• [EXERCISE AIM] Omit every picture, and retype the lines that run from the beginning of the data below through the line containing "CAMR = Matrix.Rotation(PI/2", inclusive.

• [DATASET CONTENT]
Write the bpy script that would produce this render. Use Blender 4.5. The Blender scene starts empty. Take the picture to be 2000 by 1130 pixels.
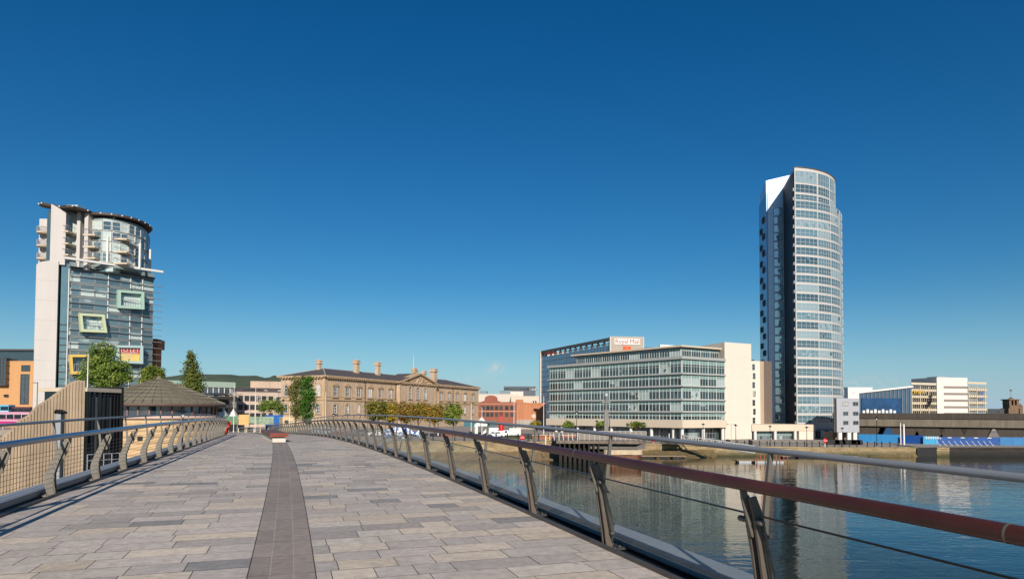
import bpy, math, random
from mathutils import Vector, Matrix
random.seed(7)
SC = bpy.context.scene
COL = SC.collection
PI = math.pi
# ------------------------------------------------------------------ camera model (a 2000 x 1130 picture)
F = 1300.0; TANP = 0.0325; ROLL = 0.004; H0 = 806.0; EYE = 1.6
CY = H0 - F * TANP
CAMR = Matrix.Rotation(PI/2 + math.atan(TANP), 3, 'X') @ Matrix.Rotation(ROLL, 3, 'Z')

def ray(px, py):
    v = CAMR @ Vector(((px-1000)/F, -(py-CY)/F, -1.0))
    return v / v.y
def PT(px, py, D):
    r = ray(px, py)
    return Vector((r.x*D, D, EYE + r.z*D))
def ZAT(px, py, D):
    return EYE + ray(px, py).z*D
def sm(t):
    t = max(0.0, min(1.0, t)); return t*t*(3-2*t)
def gz(x):
    return -3.8 - 1.4*sm(x/60.0)
WATER_Z = -7.0

class Wall:
    """A vertical plane through two image columns at known distances."""
    def __init__(s, px0, D0, px1, D1, py=760):
        a = PT(px0, py, D0); b = PT(px1, py, D1)
        s.a = Vector((a.x, a.y)); s.b = Vector((b.x, b.y)); s.setup()
    def setup(s):
        d = s.b - s.a; s.L = d.length; s.d = d/s.L
        s.n = Vector((s.d.y, -s.d.x))          # outward, towards the camera
        s.ang = math.atan2(s.d.y, s.d.x)
        s.R = Matrix.Translation((s.a.x, s.a.y, 0)) @ Matrix.Rotation(s.ang, 4, 'Z')
        return s
    @classmethod
    def xy(cls, a, b):
        s = cls.__new__(cls); s.a = Vector(a); s.b = Vector(b); return s.setup()
    def t(s, px, py=780):
        k = ray(px, py).x
        # a + t d = q (k, 1)
        den = s.d.x - k*s.d.y
        return (k*s.a.y - s.a.x)/den
    def Y(s, px, py=780):
        return s.a.y + s.t(px, py)*s.d.y
    def z(s, px, py):
        return ZAT(px, py, s.Y(px, py))
    def pt(s, t, out=0.0, z=0.0):
        p = s.a + s.d*t + s.n*out
        return Vector((p.x, p.y, z))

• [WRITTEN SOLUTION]
Write the bpy script that would produce this render. Use Blender 4.5. The Blender scene starts empty. Take the picture to be 2000 by 1130 pixels.
import bpy, math, random
from mathutils import Vector, Matrix
random.seed(7)
SC = bpy.context.scene
COL = SC.collection
PI = math.pi
# ------------------------------------------------------------------ camera model (a 2000 x 1130 picture)
F = 1300.0; TANP = 0.0325; ROLL = 0.004; H0 = 806.0; EYE = 1.6
CY = H0 - F * TANP
CAMR = Matrix.Rotation(PI/2 + math.atan(TANP), 3, 'X') @ Matrix.Rotation(ROLL, 3, 'Z')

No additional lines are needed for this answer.